/---

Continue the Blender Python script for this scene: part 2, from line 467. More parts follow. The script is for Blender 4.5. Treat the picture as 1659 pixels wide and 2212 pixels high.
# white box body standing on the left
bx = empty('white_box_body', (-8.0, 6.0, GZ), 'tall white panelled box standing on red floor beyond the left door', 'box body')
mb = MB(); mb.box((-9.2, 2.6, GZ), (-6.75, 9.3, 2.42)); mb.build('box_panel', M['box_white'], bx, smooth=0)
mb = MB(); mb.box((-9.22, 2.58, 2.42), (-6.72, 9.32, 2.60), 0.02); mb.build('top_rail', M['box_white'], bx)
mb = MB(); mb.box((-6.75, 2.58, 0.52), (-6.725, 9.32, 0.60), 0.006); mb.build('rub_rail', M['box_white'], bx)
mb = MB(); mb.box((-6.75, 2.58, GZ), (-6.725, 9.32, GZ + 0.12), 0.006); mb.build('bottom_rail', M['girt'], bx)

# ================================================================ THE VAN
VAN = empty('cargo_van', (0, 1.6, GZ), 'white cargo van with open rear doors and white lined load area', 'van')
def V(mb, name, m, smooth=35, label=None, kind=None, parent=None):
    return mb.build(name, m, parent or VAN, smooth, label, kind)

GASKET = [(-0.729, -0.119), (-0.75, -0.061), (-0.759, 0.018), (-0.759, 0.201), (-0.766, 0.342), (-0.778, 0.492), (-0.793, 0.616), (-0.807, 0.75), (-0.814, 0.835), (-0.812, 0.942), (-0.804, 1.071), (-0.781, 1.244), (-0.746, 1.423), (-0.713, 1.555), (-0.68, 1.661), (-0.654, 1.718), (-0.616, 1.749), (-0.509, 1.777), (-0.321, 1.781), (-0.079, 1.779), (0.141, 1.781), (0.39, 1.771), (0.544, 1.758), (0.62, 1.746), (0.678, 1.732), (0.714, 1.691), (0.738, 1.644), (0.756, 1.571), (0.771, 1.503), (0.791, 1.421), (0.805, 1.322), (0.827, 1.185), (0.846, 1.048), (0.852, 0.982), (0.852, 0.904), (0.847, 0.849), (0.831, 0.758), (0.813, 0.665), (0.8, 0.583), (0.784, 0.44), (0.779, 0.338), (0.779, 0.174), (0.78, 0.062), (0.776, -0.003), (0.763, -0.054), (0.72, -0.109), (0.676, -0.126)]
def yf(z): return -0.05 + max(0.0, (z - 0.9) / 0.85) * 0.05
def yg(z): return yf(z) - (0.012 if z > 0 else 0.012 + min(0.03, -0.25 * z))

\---

=== EXERCISE GOAL ===
Write the entire listing out again, word for word.

=== OUTPUT BELOW ===
Continue the Blender Python script for this scene: part 2, from line 467. More parts follow. The script is for Blender 4.5. Treat the picture as 1659 pixels wide and 2212 pixels high.
# white box body standing on the left
bx = empty('white_box_body', (-8.0, 6.0, GZ), 'tall white panelled box standing on red floor beyond the left door', 'box body')
mb = MB(); mb.box((-9.2, 2.6, GZ), (-6.75, 9.3, 2.42)); mb.build('box_panel', M['box_white'], bx, smooth=0)
mb = MB(); mb.box((-9.22, 2.58, 2.42), (-6.72, 9.32, 2.60), 0.02); mb.build('top_rail', M['box_white'], bx)
mb = MB(); mb.box((-6.75, 2.58, 0.52), (-6.725, 9.32, 0.60), 0.006); mb.build('rub_rail', M['box_white'], bx)
mb = MB(); mb.box((-6.75, 2.58, GZ), (-6.725, 9.32, GZ + 0.12), 0.006); mb.build('bottom_rail', M['girt'], bx)

# ================================================================ THE VAN
VAN = empty('cargo_van', (0, 1.6, GZ), 'white cargo van with open rear doors and white lined load area', 'van')
def V(mb, name, m, smooth=35, label=None, kind=None, parent=None):
    return mb.build(name, m, parent or VAN, smooth, label, kind)

GASKET = [(-0.729, -0.119), (-0.75, -0.061), (-0.759, 0.018), (-0.759, 0.201), (-0.766, 0.342), (-0.778, 0.492), (-0.793, 0.616), (-0.807, 0.75), (-0.814, 0.835), (-0.812, 0.942), (-0.804, 1.071), (-0.781, 1.244), (-0.746, 1.423), (-0.713, 1.555), (-0.68, 1.661), (-0.654, 1.718), (-0.616, 1.749), (-0.509, 1.777), (-0.321, 1.781), (-0.079, 1.779), (0.141, 1.781), (0.39, 1.771), (0.544, 1.758), (0.62, 1.746), (0.678, 1.732), (0.714, 1.691), (0.738, 1.644), (0.756, 1.571), (0.771, 1.503), (0.791, 1.421), (0.805, 1.322), (0.827, 1.185), (0.846, 1.048), (0.852, 0.982), (0.852, 0.904), (0.847, 0.849), (0.831, 0.758), (0.813, 0.665), (0.8, 0.583), (0.784, 0.44), (0.779, 0.338), (0.779, 0.174), (0.78, 0.062), (0.776, -0.003), (0.763, -0.054), (0.72, -0.109), (0.676, -0.126)]
def yf(z): return -0.05 + max(0.0, (z - 0.9) / 0.85) * 0.05
def yg(z): return yf(z) - (0.012 if z > 0 else 0.012 + min(0.03, -0.25 * z))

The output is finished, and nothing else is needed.